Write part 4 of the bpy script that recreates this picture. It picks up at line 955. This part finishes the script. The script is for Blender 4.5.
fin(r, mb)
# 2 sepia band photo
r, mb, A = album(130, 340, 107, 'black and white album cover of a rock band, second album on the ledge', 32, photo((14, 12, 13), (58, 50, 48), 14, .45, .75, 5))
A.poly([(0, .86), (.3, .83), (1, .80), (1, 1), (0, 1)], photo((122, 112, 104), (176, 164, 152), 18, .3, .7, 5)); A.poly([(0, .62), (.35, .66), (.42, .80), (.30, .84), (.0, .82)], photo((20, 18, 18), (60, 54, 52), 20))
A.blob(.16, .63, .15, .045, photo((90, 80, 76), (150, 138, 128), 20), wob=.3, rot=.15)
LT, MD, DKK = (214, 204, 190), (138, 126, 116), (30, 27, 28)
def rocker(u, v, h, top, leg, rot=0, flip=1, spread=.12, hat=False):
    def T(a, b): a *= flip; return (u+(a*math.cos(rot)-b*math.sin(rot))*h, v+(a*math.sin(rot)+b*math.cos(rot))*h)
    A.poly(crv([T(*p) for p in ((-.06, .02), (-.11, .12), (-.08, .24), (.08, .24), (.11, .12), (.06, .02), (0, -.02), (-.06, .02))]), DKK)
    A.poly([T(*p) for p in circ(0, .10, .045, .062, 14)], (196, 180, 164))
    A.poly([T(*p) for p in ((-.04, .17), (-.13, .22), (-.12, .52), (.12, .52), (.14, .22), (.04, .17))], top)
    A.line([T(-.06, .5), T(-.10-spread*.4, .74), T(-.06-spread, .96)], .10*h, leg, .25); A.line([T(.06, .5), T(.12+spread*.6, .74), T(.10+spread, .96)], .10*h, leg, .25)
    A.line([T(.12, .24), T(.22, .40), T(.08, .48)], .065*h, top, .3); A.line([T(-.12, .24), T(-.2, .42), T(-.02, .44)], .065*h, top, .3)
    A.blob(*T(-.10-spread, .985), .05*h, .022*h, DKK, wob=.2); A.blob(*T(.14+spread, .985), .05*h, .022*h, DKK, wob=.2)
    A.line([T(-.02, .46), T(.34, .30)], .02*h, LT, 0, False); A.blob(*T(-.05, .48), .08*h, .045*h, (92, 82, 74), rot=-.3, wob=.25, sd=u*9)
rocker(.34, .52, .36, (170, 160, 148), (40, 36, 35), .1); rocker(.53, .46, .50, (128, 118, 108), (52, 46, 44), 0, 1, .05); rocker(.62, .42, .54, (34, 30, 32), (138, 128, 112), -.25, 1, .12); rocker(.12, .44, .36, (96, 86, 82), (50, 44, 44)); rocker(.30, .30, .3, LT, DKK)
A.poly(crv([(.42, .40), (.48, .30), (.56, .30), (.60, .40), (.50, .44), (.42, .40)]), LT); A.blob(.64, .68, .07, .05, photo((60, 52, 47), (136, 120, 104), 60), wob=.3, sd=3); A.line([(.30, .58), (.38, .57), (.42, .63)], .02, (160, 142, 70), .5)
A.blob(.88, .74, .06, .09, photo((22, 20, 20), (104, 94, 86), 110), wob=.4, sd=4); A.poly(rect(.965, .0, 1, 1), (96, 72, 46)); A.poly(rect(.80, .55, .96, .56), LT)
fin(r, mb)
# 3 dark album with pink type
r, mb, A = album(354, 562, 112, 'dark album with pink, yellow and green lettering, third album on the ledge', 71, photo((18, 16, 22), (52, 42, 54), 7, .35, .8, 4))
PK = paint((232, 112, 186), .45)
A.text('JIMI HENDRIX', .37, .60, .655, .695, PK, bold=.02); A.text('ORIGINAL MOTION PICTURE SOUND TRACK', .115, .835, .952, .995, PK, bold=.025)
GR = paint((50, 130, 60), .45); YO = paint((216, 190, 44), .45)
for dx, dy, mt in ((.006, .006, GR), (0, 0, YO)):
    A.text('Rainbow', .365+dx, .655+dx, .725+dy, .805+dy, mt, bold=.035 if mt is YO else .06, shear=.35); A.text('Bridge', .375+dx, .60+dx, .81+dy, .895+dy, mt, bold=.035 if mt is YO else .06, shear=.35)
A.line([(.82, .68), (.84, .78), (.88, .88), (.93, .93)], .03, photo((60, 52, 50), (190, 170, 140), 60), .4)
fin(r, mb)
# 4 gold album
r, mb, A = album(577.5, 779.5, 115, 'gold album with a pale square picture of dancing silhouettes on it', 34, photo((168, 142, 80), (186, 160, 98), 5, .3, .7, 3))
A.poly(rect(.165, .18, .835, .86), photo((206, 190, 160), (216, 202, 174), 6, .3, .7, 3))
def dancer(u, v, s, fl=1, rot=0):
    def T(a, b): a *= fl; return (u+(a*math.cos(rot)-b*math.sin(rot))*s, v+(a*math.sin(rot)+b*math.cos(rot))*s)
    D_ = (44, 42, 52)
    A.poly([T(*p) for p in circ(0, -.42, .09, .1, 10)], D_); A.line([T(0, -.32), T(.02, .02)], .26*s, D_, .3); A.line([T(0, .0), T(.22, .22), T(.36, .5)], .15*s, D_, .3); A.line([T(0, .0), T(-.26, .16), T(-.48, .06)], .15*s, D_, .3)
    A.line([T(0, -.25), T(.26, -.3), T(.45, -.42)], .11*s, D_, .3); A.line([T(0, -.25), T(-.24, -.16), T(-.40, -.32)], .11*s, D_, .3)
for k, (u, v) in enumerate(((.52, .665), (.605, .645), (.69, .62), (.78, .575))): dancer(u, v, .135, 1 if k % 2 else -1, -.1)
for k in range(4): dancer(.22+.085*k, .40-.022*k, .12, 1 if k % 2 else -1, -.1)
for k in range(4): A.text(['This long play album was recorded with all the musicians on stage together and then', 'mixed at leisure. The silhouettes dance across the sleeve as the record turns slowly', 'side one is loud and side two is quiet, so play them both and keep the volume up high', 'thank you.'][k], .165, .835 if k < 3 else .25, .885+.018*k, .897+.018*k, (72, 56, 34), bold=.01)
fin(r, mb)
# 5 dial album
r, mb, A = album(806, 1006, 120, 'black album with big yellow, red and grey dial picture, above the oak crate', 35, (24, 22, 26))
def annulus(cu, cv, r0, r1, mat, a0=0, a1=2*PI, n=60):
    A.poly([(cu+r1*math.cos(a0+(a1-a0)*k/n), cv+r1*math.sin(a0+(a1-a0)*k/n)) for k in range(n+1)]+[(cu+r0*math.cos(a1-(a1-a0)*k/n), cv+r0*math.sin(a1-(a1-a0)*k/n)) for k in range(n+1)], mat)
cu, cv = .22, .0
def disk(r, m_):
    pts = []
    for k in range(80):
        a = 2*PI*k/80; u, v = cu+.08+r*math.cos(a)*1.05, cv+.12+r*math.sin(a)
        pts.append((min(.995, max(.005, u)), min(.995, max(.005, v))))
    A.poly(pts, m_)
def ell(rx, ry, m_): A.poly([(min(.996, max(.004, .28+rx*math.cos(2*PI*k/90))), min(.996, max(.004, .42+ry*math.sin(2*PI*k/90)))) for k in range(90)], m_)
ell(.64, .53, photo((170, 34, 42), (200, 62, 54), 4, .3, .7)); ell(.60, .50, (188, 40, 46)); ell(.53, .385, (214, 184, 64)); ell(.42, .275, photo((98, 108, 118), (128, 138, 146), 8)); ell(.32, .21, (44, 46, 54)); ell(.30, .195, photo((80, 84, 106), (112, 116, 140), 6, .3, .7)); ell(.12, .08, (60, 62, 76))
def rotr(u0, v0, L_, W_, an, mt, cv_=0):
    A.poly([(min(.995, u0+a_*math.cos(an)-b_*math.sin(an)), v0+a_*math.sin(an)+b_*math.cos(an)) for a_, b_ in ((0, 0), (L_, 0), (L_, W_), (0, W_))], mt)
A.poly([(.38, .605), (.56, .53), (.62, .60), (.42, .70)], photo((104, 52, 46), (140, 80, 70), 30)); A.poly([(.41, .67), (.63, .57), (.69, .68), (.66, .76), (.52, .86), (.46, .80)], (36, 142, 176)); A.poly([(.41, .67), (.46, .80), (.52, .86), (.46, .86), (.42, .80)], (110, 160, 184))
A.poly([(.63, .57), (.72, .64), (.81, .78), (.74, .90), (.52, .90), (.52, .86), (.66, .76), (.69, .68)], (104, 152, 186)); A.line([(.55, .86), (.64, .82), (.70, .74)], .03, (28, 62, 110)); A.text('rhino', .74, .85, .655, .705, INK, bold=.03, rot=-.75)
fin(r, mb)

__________

* Written instruction *
Gather every line from the listing above in which the word "This" appears.

* Written answer *
Write part 4 of the bpy script that recreates this picture. It picks up at line 955. This part finishes the script. The script is for Blender 4.5.
for k in range(4): A.text(['This long play album was recorded with all the musicians on stage together and then', 'mixed at leisure. The silhouettes dance across the sleeve as the record turns slowly', 'side one is loud and side two is quiet, so play them both and keep the volume up high', 'thank you.'][k], .165, .835 if k < 3 else .25, .885+.018*k, .897+.018*k, (72, 56, 34), bold=.01)